Perjalanan Panjang Bag.4
Hari-hari trimester pertama lumayan berat bagiku. Setiap bangun tidur, kepala terasa keliyengan dan tubuh lemas. Badanku seperti slime lembek yang perlahan tenggelam ke dalam kasur.
Boro-boro minum vitamin dari dokter, sekadar minum air putih saja rasanya perjuangan.
Aku mencukupkan energi harianku dengan susu kedelai kemasan—aku tahu mengandung banyak gula dan pengawet, tapi itulah salah satu yang masih bisa kutelan sebagai penyambung hidup. Selain itu, bubur ayam tanpa taburan daun bawang (kuahnya pun hanya sedikit karena lidahku sangat sensitif terhadap rasa asin), roti tawar tanpa apa-apa, serta beberapa jenis biskuit kering dan buah-buahan.
Aku ingat nasi pertama yang bisa kunikmati adalah pada hari-hari Idul Adha. Suami, adik ipar, dan anak-anak membakar sate di depan rumah. Aku tetap diam di dalam kamar dengan pintu dan jendela tertutup—ikhtiar agar aroma asap atau daging tidak memicu mual.
Setelah selesai dibakar, mereka masuk ke rumah dan makan sate dengan sambal kecap. Aku membuka pintu kamar, mendekati suamiku yang makan dengan lahap. Kucoba sesuap, dua suap—kok enak. Di situlah pertama kalinya aku CLBK dengan nasi.
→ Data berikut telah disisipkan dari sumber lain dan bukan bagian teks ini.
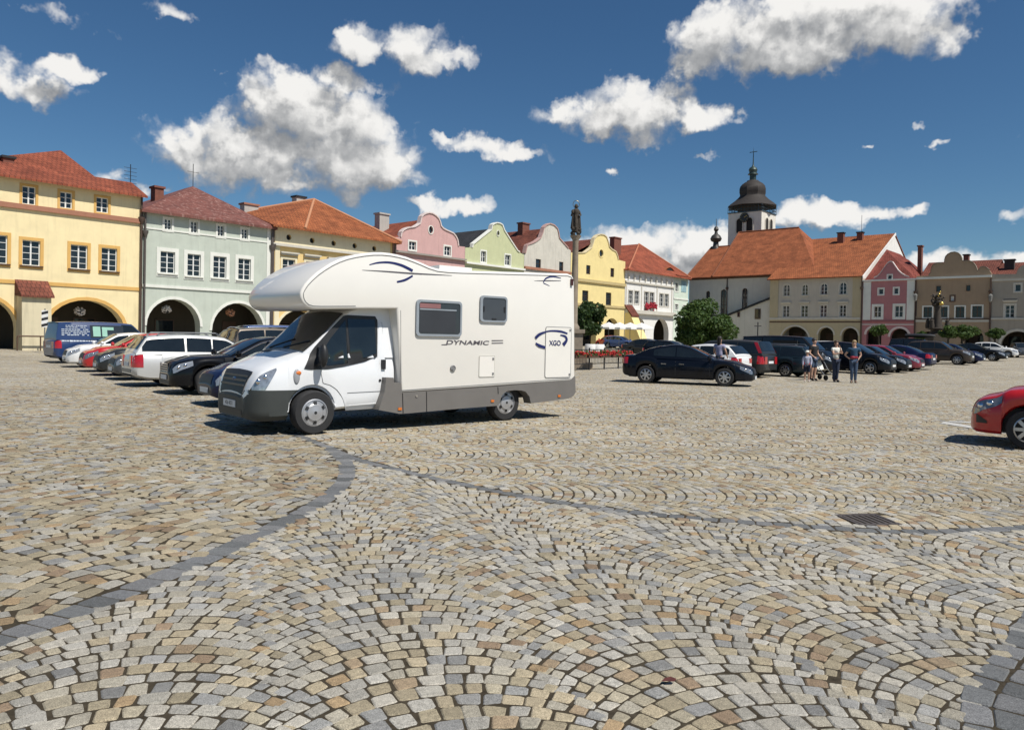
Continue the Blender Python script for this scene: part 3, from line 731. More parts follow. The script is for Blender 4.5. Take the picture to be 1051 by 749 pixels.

Namun aku belum sepenuhnya berdamai. Aku hanya bisa memakan lauk-lauk tertentu yang tidak mudah dibuat setiap hari.
Pernah suatu hari aku meminta suami membuat tempe goreng dan sambal kecap, menu sederhana yang mengingatkanku pada sarapan saat nyantri dulu. Aku hampir menangis kecewa ketika mendapati tempe mendoan penuh taburan daun bawang—tapi aku menahan diri agar suamiku tidak sakit hati. Aku tetap memakannya dengan mengupas kulit tepungnya dan menikmati tempenya bersama sambal kecap.
Bagi banyak orang, ngidam mungkin terlihat aneh dan merepotkan. Tapi yang mengalami pun merasa lelah dan berharap masa itu cepat berlalu. Bayangkan aku, penggemar mi, bakso, nasi goreng, dan mendoan, mendadak mual hanya dengan mendengar namanya atau melihat gambarnya. Sementara makanan yang paling aku inginkan saat itu adalah lumpia Semarang—yang sangat sulit didapatkan, baik offline maupun online, di daerah rumahku yang agak terpencil.
Aku selalu bersyukur memiliki suami yang pengertian dan berusaha memahami apa yang kurasakan. Tidak menghakimi atau melontarkan kata-kata yang membuatku sedih. Meski aku tahu ia kerepotan mengambil alih banyak pekerjaan rumah, ia tetap berusaha menjaga mood-ku.
Aku juga teringat suatu malam ketika aku sangat ingin makan tahu bulat—iya, makanan murah yang sering lewat di kompleks. Beberapa hari setelah aku mengungkapkan ngidamku, suamiku pergi naik motor bersama anak-anak demi mencarikannya. Anehnya, malam itu tukang tahu bulat tak terlihat batang hidungnya. Bahkan beberapa hari setelahnya.
Aku bukan tipe yang harus dituruti saat itu juga. Aku bisa menunggu, meski pikiranku penuh oleh bayangan makanan itu. Saat hamil dengan lonjakan hormon yang tak karuan, aku bersyukur masih punya kesadaran diri untuk memahami situasi: suamiku sibuk, beban hidupnya banyak, dan lokasi rumah kami jauh dari mana-mana.
Aku sudah terbiasa menunda makanan ngidamku hingga beberapa bulan kemudian, bahkan pernah sampai bayiku lahir ke dunia.
Pada akhirnya, masa-masa itu memang berat, tapi juga penuh pengingat tentang kasih sayang dan kesabaran yang saling kami berikan. Trimester pertama tidak pernah mudah, namun ada rasa haru tersendiri ketika mengingat bagaimana kami melewatinya bersama pelan-pelan, satu hari demi satu hari. Trimester pertama selalu punya cerita sendiri di tiap kehamilanku, aku bersyukur bisa melaluinya, meski pada waktu itu aku banyak mengeluh dan menangis. Namun itu adalah perjuangan seorang ibu, yang menjadi nilai yang tak sia-sia di sisi Allah.